BEGIN

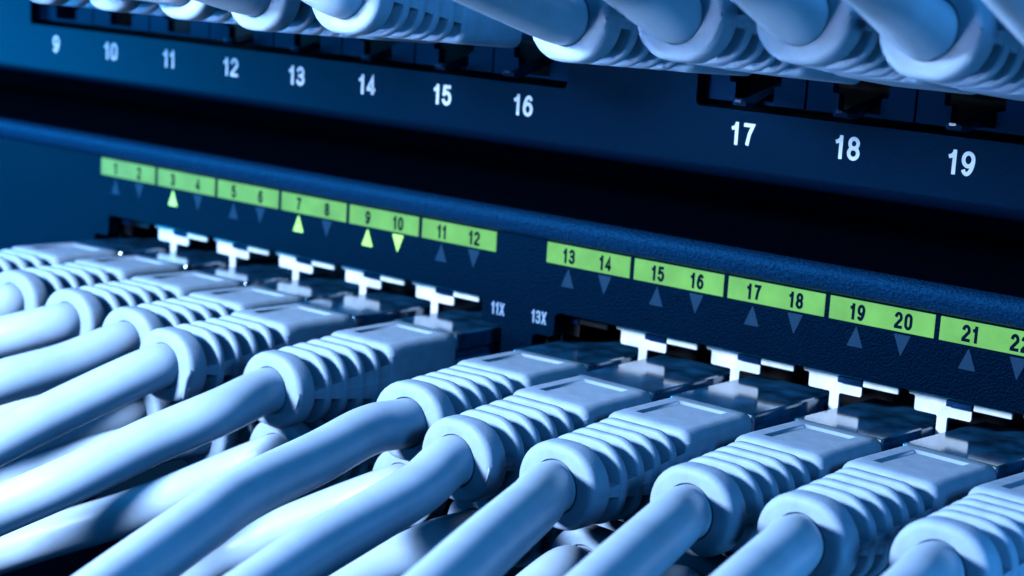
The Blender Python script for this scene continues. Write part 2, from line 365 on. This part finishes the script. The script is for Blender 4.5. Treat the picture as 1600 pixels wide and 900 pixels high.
def make_cable(x, z, q, path, label, group, latch=None):
    """q = x0, y0, z0, yaw, pitch: how this plug sits in its socket; path = points of the jacket in mm"""
    x0, y0, z0, yaw, pit = q
    root = tag(empty("network_cable", (x + x0, y0, z + z0)), label, "network cable", group)
    rot = Matrix.Rotation(yaw, 3, 'Z') @ Matrix.Rotation(pit, 3, 'X')
    root.rotation_euler = rot.to_euler()
    if not proto:
        proto['boot'] = link("boot", BV, BF, M_BOOT, root, 42); proto['plug'] = link("plug", *PLUG, M_CLEAR, root, 12)
        proto['plug_core'] = link("plug_core", *CORE, M_CORE, proto['plug'], 12)
        b, pl = proto['boot'], proto['plug']
    else:
        b = proto['boot'].copy(); pl = proto['plug'].copy(); co = proto['plug_core'].copy()
        for o, pa in ((b, root), (pl, root), (co, pl)): COL.objects.link(o); o.parent = pa
    if latch:
        s = latch
        vs = []
        for (yy, zz, hw, th) in ((-3.6, 7.7, 0.4, 0.3), (-3.2, 7.9, 0.9, 0.45), (-2.4, 8.0, 1.15, 0.5), (-1.4, 7.9, 1.15, 0.5), (1.5, 7.0, 1.0, 0.5), (8, 5.2, 1.0, 0.5)):
            vs += [(-hw, yy, s * zz), (hw, yy, s * zz), (hw, yy, s * (zz + th)), (-hw, yy, s * (zz + th))]
        fs = [[4 * i + j, 4 * i + (j + 1) % 4, 4 * i + 4 + (j + 1) % 4, 4 * i + 4 + j] for i in range(5) for j in range(4)] + [[0, 1, 2, 3], [20, 21, 22, 23]]
        link("latch", vs, fs, M_LATCH, root, 30)
    inv = rot.inverted(); org = Vector((x + x0, y0, z + z0))
    P = [Vector((0, -36.8, 0)), Vector((0, -39.0, 0))]
    for c in path:
        l = inv @ (Vector(c) - org)
        if len(P) == 2 and (l.y > -43.0): continue
        P.append(l)
    d = (P[-1] - P[-2]).normalized()
    up = latch is not None                    # patch-panel cables turn up out of the picture, the others sag away
    P += [P[-1] + d * 25 + inv @ Vector((0, 0, 10 if up else -3)), P[-1] + d * (42 if up else 60) + inv @ Vector((0, 0, 45 if up else -14))]
    V, F = tube(smooth_line(catmull(P), 5), 2.85)
    link("cable", V, F, M_CABLE, root, 60)
    return root, b
UPPER_PATHS = {
 1: [(-68.1,-39.7,-17.4), (-82.7,-44.7,-22.2)],
 2: [(-52.7,-39.1,-17.1), (-55.9,-42.0,-18.3), (-66.6,-48.8,-22.3)],
 3: [(-38.2,-40.8,-17.9), (-39.0,-44.2,-18.5), (-41.8,-52.0,-20.1), (-49.4,-61.7,-24.4)],
 4: [(-26.2,-44.3,-17.9), (-29.2,-51.4,-20.9), (-32.4,-58.7,-24.5), (-37.3,-67.8,-29.9)],
 5: [(-9.2,-44.0,-18.3), (-12.3,-52.4,-21.2), (-16.0,-60.1,-24.9), (-21.3,-66.5,-28.7), (-27.3,-75.0,-33.3)],
 6: [(12.8,-41.6,-16.1), (14.4,-50.9,-17.0), (17.7,-65.4,-17.5), (21.3,-74.2,-17.7), (26.2,-87.5,-18.6), (31.6,-100.4,-19.5)],
 7: [(25.2,-46.7,-18.7), (26.2,-56.7,-20.2), (28.1,-67.1,-21.0), (31.2,-79.2,-22.0), (35.1,-92.0,-23.1)],
 8: [(42.9,-50.1,-15.5), (49.6,-65.3,-14.3), (55.5,-78.6,-13.5), (61.5,-91.9,-12.8)],
 9: [(55.2,-44.3,-15.7), (57.5,-51.5,-15.5), (61.6,-63.7,-15.0), (66.4,-78.1,-14.8)],
 10: [(67.8,-43.2,-15.0), (70.0,-51.8,-14.7), (73.6,-64.4,-14.0), (77.9,-79.1,-13.5)],
 11: [(82.6,-46.8,-13.7), (84.5,-55.5,-13.2), (87.5,-68.7,-12.6)],
}
LOWER_PATHS = {
 3: [(-43.2,-35.7,-28.1), (-50.9,-45.5,-32.5), (-60.1,-54.1,-37.9)],
 4: [(-32.9,-33.2,-30.1), (-36.1,-35.9,-30.9), (-42.4,-41.5,-33.3), (-46.8,-48.4,-36.5), (-53.9,-58.1,-42.5)],
 5: [(-16.0,-32.8,-30.0), (-22.8,-36.4,-33.3), (-29.2,-39.7,-36.5), (-37.8,-44.9,-40.6), (-45.5,-49.3,-44.4), (-57.9,-55.6,-50.9)],
 6: [(3.8,-33.6,-28.3), (-2.7,-35.6,-31.7), (-8.1,-41.0,-35.9), (-10.9,-46.6,-39.2), (-14.0,-55.6,-44.5)],
 7: [(21.6,-38.8,-27.8), (18.1,-42.2,-30.3), (15.5,-47.6,-33.1), (12.5,-56.2,-37.2)],
 8: [(40.6,-41.5,-25.6), (40.3,-47.4,-27.5), (39.3,-54.0,-30.4)],
 9: [(55.8,-44.3,-22.9), (56.2,-52.2,-24.5)],
 10: [(69.5,-46.6,-23.3), (69.8,-54.6,-25.1)],
}
PATCH_PATHS = {
 11: [(-99.6,-30.4,26.1), (-97.7,-40.9,29.8)],
 12: [(-80.9,-30.9,27.3), (-80.4,-42.4,31.5)],
 13: [(-61.4,-32.0,28.6), (-60.9,-42.5,31.7), (-59.7,-53.7,35.4)],
 14: [(-42.5,-33.5,30.0), (-41.7,-42.7,32.3), (-40.7,-52.9,35.5)],
 15: [(-20.2,-33.9,30.8), (-17.3,-44.1,32.8), (-15.5,-54.9,35.8), (-13.3,-65.2,39.6)],
 16: [(-3.9,-35.0,31.9), (-0.3,-43.2,34.5), (3.3,-52.4,38.1)],
 17: [(29.6,-35.8,31.8), (32.9,-45.8,33.3), (35.5,-58.6,36.2), (38.8,-70.8,39.4)],
 18: [(41.9,-33.6,33.0), (45.0,-43.5,35.5), (48.4,-55.5,39.0)],
 19: [(55.7,-32.7,34.3), (58.7,-44.0,36.9), (62.2,-57.3,40.4)],
 20: [(69.8,-33.4,33.5), (72.3,-45.0,36.6), (75.0,-58.8,40.4)],
 21: [(84.9,-38.4,33.6), (87.1,-51.2,37.8), (89.3,-63.9,42.1)],
}
def flash(boot, pts, size):
    """a sliver of mould flash left on the boot"""
    V, F = [], []
    for i, (x, y, z, r) in enumerate(pts):
        V += [(x + r * math.cos(a) * 0.55, y + r * math.sin(a), z) for a in [k * math.pi / 4 for k in range(8)]]
    for i in range(len(pts) - 1):
        for j in range(8): F.append([8 * i + j, 8 * i + (j + 1) % 8, 8 * i + 8 + (j + 1) % 8, 8 * i + 8 + j])
    F += [list(range(8)), list(range(8 * (len(pts) - 1), 8 * len(pts)))[::-1]]
    link("mould_flash", V, F, M_BOOT, boot, 80)
UQ = {0: (0, 2.6, -0.1, 0.06, -0.05), 1: (0.097, 3.479, -0.126, 0.071, -0.056), 2: (0.151, 3.194, -0.331, 0.045, -0.05), 3: (-0.009, 2.16, -0.113, 0.046, -0.044),
      4: (-0.208, -1.689, 0.185, 0.003, -0.033), 5: (0.174, 2.891, -0.216, 0.007, -0.019), 6: (0.043, 1.818, -0.161, 0.053, -0.049),
      7: (-0.183, -2.117, 0.136, -0.025, -0.008), 8: (-0.424, -2.019, 0.199, -0.025, -0.016), 9: (0.226, 1.572, -0.278, -0.032, -0.03),
      10: (0.183, 1.459, -0.143, -0.064, -0.03), 11: (0.087, 1.204, 0.055, -0.047, -0.054)}
UPPER_PATHS[0] = [(-86, -50, -19), (-92, -70, -22)]
for k in range(12):
    r, b = make_cable(colx(k), ZU, UQ[k], UPPER_PATHS[k], "pale blue cable plugged into the upper switch port under green numbers %d and %d" % (2 * k + 1, 2 * k + 2), "cables in the upper row of switch ports")
    if k == 4: flash(b, [(5.2, -38.0, 0.5, .25), (5.3, -38.1, 0.1, .5), (5.0, -38.15, -0.8, .45), (4.7, -38.15, -2.0, .36), (4.5, -38.15, -3.1, .42), (4.45, -38.1, -3.5, .15)], 1)
    elif k in (5, 7): flash(b, [(5.0, -37.9, 0.6, .08), (5.25, -38.05, 0.1, .35), (5.0, -38.0, -0.7, .22), (4.7, -38.0, -1.6, .1)], 1)
LQ = {2: (0, 4.0, 0.1, 0.02, -0.03), 3: (0, 4.0, 0.1, 0.03, -0.03), 4: (0, 4.0, 0.0, 0.0, -0.03), 5: (0.13, 4.233, 0.106, 0.01, -0.033), 6: (0.127, 4.607, 0.162, -0.025, -0.055),
      7: (0.132, 4.263, 0.103, -0.075, 0.008), 8: (0.176, 4.428, 0.09, -0.045, 0.017), 9: (0.222, 5.5, 0.154, -0.072, 0.001), 10: (0.2, 4.5, 0.1, -0.06, 0.0)}
LOWER_PATHS[2] = [(-58, -46, -33), (-68, -56, -38)]
for k in range(2, 11):
    make_cable(colx(k), ZL, LQ[k], LOWER_PATHS[k], "shaded cable in the lower switch port directly below the plug of numbers %d and %d" % (2 * k + 1, 2 * k + 2), "cables in the lower row of switch ports")
PQ = {12: (0, 3.5, 0, 0.02, -0.01), 13: (0.1, 3.6, 0, 0.01, -0.01), 14: (0.107, 3.762, -0.028, 0.007, -0.009), 15: (0.11, 3.455, -0.048, 0.002, -0.001), 16: (-0.2, 0.0, 0.041, 0.09, -0.043),
      17: (0.069, 3.076, -0.025, -0.016, -0.01), 18: (0.043, 2.263, 0.043, -0.014, -0.044), 19: (0.043, 2.102, 0.078, -0.022, -0.068), 20: (0.042, 2.147, 0.043, -0.054, -0.061), 21: (0.0, 2.0, 0.05, -0.05, -0.05)}
for n in range(12, 22):
    q = PQ[n]; r, b = make_cable(PX[n], ZP, (q[0], q[1] - 0.8, q[2] - 0.7, q[3], q[4] - 0.045) if n != 16 else (q[0], q[1], q[2] - 0.3, q[3], q[4] - 0.016), PATCH_PATHS[n], "pale cable plugged into the patch panel just above white number %d" % n, "cables in the patch panel", latch=-1)
    if n >= 17: flash(b, [(4.9, -37.8, 0.5, .06), (5.3, -38.0, 0.1, .4), (5.1, -38.0, -0.4, .2), (4.9, -38.0, -0.8, .06)], 1)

END

§ BRIEF: From the data above, copy each line that has the string "picture".

§ FULL SOLUTION:
The Blender Python script for this scene continues. Write part 2, from line 365 on. This part finishes the script. The script is for Blender 4.5. Treat the picture as 1600 pixels wide and 900 pixels high.
    up = latch is not None                    # patch-panel cables turn up out of the picture, the others sag away